• _EXERCISE REQUIREMENTS_:
Go through the material and pull out every line with the string "follow" in it.
▬▬▬▬▬▬▬▬▬▬
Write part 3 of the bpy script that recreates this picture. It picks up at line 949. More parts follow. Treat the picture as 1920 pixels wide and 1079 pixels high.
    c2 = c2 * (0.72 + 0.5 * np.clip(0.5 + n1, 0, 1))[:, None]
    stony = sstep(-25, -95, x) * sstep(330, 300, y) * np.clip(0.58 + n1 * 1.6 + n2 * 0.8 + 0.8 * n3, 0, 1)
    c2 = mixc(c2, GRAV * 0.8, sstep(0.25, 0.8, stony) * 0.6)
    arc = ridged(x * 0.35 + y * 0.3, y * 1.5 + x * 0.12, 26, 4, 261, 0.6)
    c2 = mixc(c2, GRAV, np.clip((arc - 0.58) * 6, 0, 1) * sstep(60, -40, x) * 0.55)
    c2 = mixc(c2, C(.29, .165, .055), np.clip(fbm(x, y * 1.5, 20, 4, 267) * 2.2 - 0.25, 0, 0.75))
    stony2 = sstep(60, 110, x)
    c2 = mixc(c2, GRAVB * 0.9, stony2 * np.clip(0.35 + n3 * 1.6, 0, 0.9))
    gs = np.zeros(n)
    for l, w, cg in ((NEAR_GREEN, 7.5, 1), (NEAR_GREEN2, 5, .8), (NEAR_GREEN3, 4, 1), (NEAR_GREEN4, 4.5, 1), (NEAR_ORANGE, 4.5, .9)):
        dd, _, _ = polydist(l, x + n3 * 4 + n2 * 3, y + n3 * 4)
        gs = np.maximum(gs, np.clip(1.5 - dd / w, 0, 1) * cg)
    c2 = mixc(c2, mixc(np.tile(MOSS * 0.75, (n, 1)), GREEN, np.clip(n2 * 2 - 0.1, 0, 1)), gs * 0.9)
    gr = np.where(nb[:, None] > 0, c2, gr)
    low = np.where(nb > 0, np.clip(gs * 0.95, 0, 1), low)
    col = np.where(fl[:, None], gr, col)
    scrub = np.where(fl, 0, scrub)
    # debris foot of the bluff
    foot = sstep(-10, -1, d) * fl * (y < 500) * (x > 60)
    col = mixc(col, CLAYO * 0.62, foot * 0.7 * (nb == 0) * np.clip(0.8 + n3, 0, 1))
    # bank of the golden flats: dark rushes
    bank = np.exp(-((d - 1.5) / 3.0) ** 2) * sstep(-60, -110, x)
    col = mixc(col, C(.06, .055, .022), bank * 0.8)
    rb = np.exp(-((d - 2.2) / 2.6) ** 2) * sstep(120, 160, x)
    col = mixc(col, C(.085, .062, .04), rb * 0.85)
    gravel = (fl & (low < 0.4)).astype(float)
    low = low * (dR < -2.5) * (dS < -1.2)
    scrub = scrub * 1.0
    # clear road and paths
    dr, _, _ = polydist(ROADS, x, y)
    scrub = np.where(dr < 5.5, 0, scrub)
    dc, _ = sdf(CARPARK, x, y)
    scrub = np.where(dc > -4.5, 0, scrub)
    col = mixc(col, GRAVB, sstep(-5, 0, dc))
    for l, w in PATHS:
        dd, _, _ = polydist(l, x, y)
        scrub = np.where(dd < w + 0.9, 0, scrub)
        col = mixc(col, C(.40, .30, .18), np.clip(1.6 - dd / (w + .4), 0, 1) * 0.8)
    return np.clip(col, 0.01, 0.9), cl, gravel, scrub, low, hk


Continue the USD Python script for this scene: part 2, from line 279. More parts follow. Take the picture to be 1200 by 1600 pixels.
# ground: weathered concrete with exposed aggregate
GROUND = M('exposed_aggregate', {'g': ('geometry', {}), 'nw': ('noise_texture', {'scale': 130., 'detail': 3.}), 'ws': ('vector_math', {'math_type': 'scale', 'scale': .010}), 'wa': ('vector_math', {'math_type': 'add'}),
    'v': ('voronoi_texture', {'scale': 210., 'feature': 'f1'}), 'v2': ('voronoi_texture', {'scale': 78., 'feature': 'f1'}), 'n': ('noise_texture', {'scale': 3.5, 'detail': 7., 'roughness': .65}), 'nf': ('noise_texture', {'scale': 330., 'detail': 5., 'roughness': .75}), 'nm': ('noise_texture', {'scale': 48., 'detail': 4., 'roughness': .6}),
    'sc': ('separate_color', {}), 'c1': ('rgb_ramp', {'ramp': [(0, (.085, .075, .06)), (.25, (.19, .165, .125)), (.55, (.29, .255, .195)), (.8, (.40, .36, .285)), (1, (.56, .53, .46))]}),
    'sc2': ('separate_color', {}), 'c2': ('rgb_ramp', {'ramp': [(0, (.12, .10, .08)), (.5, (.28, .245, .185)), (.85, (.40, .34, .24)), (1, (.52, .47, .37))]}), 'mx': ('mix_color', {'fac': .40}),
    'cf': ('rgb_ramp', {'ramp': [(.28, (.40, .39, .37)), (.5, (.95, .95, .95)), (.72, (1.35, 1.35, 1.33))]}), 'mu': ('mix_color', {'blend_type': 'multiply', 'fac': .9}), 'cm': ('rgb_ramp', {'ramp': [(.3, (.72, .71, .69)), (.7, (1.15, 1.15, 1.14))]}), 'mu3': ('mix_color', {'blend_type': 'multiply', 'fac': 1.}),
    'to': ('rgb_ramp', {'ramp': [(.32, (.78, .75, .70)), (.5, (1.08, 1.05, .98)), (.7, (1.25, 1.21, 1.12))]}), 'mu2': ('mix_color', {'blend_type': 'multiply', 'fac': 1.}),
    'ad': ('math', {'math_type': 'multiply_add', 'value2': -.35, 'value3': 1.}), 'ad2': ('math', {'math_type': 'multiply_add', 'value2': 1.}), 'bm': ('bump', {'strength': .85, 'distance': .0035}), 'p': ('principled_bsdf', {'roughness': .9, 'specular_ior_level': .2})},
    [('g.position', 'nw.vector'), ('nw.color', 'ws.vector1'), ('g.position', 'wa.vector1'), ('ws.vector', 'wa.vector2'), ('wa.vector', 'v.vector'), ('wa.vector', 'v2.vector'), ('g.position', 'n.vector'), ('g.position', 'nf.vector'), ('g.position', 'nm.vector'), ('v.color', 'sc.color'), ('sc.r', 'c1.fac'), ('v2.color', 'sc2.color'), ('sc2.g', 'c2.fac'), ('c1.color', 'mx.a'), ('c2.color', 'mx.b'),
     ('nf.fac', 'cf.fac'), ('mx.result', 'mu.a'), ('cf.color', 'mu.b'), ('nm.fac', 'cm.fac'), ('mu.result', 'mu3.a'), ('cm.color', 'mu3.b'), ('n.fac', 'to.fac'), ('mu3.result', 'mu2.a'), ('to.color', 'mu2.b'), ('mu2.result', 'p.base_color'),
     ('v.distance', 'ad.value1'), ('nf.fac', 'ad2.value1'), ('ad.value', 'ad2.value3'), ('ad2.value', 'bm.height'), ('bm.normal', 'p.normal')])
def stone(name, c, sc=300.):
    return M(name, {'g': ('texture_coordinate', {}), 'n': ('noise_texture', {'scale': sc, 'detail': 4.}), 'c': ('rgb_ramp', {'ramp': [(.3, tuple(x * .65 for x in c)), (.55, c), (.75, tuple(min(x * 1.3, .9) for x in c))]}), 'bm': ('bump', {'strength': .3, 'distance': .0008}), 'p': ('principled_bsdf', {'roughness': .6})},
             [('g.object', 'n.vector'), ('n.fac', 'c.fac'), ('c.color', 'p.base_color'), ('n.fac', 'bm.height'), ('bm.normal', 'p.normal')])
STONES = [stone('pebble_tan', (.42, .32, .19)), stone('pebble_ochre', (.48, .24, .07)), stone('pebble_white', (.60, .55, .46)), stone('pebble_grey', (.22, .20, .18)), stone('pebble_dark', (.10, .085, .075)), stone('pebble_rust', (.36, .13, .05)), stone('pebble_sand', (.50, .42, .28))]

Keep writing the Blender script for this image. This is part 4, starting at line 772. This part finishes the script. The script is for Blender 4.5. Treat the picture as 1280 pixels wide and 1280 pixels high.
▬▬▬▬▬▬▬▬▬▬
• _EXERCISE SOLUTION_:
Write part 3 of the bpy script that recreates this picture. It picks up at line 949. More parts follow. Treat the picture as 1920 pixels wide and 1079 pixels high.
Continue the USD Python script for this scene: part 2, from line 279. More parts follow. Take the picture to be 1200 by 1600 pixels.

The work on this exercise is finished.